#### Job:
Copy out every record below with complete accuracy.

[Saved data entries]
────────────────
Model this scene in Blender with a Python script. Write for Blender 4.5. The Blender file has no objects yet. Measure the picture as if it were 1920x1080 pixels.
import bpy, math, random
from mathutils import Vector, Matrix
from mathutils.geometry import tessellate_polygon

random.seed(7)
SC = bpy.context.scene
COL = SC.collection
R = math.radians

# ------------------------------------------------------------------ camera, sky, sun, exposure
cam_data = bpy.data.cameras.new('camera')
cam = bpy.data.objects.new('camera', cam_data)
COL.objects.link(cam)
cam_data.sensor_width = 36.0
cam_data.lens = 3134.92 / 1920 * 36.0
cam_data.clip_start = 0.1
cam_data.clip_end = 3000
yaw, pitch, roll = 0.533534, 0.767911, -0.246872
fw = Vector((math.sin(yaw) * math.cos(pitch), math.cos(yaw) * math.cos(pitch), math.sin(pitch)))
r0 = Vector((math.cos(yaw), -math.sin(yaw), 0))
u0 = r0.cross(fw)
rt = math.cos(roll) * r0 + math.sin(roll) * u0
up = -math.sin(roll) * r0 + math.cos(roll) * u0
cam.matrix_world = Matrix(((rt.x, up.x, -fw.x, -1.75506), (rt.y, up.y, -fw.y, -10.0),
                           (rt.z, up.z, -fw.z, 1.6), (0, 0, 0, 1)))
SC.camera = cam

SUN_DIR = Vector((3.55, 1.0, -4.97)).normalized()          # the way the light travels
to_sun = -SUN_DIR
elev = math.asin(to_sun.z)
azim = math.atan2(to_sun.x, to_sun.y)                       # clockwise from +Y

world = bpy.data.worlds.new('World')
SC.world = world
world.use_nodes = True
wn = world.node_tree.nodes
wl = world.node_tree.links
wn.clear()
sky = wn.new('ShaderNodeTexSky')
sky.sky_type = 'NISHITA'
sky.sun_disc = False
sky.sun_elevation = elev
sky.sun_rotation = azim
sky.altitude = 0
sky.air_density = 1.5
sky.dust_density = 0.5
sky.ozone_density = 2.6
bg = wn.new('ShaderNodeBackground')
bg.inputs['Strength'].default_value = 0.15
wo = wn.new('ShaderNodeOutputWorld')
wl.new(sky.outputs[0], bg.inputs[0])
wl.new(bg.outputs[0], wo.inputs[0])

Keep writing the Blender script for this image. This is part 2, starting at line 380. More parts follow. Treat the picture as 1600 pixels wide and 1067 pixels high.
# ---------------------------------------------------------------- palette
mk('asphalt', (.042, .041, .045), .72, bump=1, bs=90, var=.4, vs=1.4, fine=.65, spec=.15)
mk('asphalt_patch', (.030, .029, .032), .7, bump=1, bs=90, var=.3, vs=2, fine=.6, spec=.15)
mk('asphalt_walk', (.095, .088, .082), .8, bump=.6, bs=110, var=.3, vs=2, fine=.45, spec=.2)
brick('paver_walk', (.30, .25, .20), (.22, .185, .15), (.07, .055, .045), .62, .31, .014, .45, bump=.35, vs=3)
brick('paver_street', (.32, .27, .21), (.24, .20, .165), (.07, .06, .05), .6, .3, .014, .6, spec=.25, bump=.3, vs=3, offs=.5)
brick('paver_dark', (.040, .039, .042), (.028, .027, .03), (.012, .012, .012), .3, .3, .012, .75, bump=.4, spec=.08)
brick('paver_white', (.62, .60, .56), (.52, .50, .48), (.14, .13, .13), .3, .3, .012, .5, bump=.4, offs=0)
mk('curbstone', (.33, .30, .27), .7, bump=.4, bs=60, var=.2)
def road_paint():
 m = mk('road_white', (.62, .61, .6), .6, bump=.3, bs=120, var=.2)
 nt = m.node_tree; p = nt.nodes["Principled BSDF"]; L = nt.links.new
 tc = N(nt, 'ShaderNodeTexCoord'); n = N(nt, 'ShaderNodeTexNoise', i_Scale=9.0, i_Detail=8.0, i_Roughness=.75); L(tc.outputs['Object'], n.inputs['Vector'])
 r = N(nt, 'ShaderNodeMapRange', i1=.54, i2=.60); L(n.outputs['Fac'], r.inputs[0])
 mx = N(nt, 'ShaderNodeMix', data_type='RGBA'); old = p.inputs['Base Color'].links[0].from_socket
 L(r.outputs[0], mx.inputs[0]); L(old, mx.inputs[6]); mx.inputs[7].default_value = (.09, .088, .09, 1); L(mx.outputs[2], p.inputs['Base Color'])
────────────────
#### Solution:
Model this scene in Blender with a Python script. Write for Blender 4.5. The Blender file has no objects yet. Measure the picture as if it were 1920x1080 pixels.
import bpy, math, random
from mathutils import Vector, Matrix
from mathutils.geometry import tessellate_polygon

random.seed(7)
SC = bpy.context.scene
COL = SC.collection
R = math.radians

# ------------------------------------------------------------------ camera, sky, sun, exposure
cam_data = bpy.data.cameras.new('camera')
cam = bpy.data.objects.new('camera', cam_data)
COL.objects.link(cam)
cam_data.sensor_width = 36.0
cam_data.lens = 3134.92 / 1920 * 36.0
cam_data.clip_start = 0.1
cam_data.clip_end = 3000
yaw, pitch, roll = 0.533534, 0.767911, -0.246872
fw = Vector((math.sin(yaw) * math.cos(pitch), math.cos(yaw) * math.cos(pitch), math.sin(pitch)))
r0 = Vector((math.cos(yaw), -math.sin(yaw), 0))
u0 = r0.cross(fw)
rt = math.cos(roll) * r0 + math.sin(roll) * u0
up = -math.sin(roll) * r0 + math.cos(roll) * u0
cam.matrix_world = Matrix(((rt.x, up.x, -fw.x, -1.75506), (rt.y, up.y, -fw.y, -10.0),
                           (rt.z, up.z, -fw.z, 1.6), (0, 0, 0, 1)))
SC.camera = cam

SUN_DIR = Vector((3.55, 1.0, -4.97)).normalized()          # the way the light travels
to_sun = -SUN_DIR
elev = math.asin(to_sun.z)
azim = math.atan2(to_sun.x, to_sun.y)                       # clockwise from +Y

world = bpy.data.worlds.new('World')
SC.world = world
world.use_nodes = True
wn = world.node_tree.nodes
wl = world.node_tree.links
wn.clear()
sky = wn.new('ShaderNodeTexSky')
sky.sky_type = 'NISHITA'
sky.sun_disc = False
sky.sun_elevation = elev
sky.sun_rotation = azim
sky.altitude = 0
sky.air_density = 1.5
sky.dust_density = 0.5
sky.ozone_density = 2.6
bg = wn.new('ShaderNodeBackground')
bg.inputs['Strength'].default_value = 0.15
wo = wn.new('ShaderNodeOutputWorld')
wl.new(sky.outputs[0], bg.inputs[0])
wl.new(bg.outputs[0], wo.inputs[0])

Keep writing the Blender script for this image. This is part 2, starting at line 380. More parts follow. Treat the picture as 1600 pixels wide and 1067 pixels high.
# ---------------------------------------------------------------- palette
mk('asphalt', (.042, .041, .045), .72, bump=1, bs=90, var=.4, vs=1.4, fine=.65, spec=.15)
mk('asphalt_patch', (.030, .029, .032), .7, bump=1, bs=90, var=.3, vs=2, fine=.6, spec=.15)
mk('asphalt_walk', (.095, .088, .082), .8, bump=.6, bs=110, var=.3, vs=2, fine=.45, spec=.2)
brick('paver_walk', (.30, .25, .20), (.22, .185, .15), (.07, .055, .045), .62, .31, .014, .45, bump=.35, vs=3)
brick('paver_street', (.32, .27, .21), (.24, .20, .165), (.07, .06, .05), .6, .3, .014, .6, spec=.25, bump=.3, vs=3, offs=.5)
brick('paver_dark', (.040, .039, .042), (.028, .027, .03), (.012, .012, .012), .3, .3, .012, .75, bump=.4, spec=.08)
brick('paver_white', (.62, .60, .56), (.52, .50, .48), (.14, .13, .13), .3, .3, .012, .5, bump=.4, offs=0)
mk('curbstone', (.33, .30, .27), .7, bump=.4, bs=60, var=.2)
def road_paint():
 m = mk('road_white', (.62, .61, .6), .6, bump=.3, bs=120, var=.2)
 nt = m.node_tree; p = nt.nodes["Principled BSDF"]; L = nt.links.new
 tc = N(nt, 'ShaderNodeTexCoord'); n = N(nt, 'ShaderNodeTexNoise', i_Scale=9.0, i_Detail=8.0, i_Roughness=.75); L(tc.outputs['Object'], n.inputs['Vector'])
 r = N(nt, 'ShaderNodeMapRange', i1=.54, i2=.60); L(n.outputs['Fac'], r.inputs[0])
 mx = N(nt, 'ShaderNodeMix', data_type='RGBA'); old = p.inputs['Base Color'].links[0].from_socket
 L(r.outputs[0], mx.inputs[0]); L(old, mx.inputs[6]); mx.inputs[7].default_value = (.09, .088, .09, 1); L(mx.outputs[2], p.inputs['Base Color'])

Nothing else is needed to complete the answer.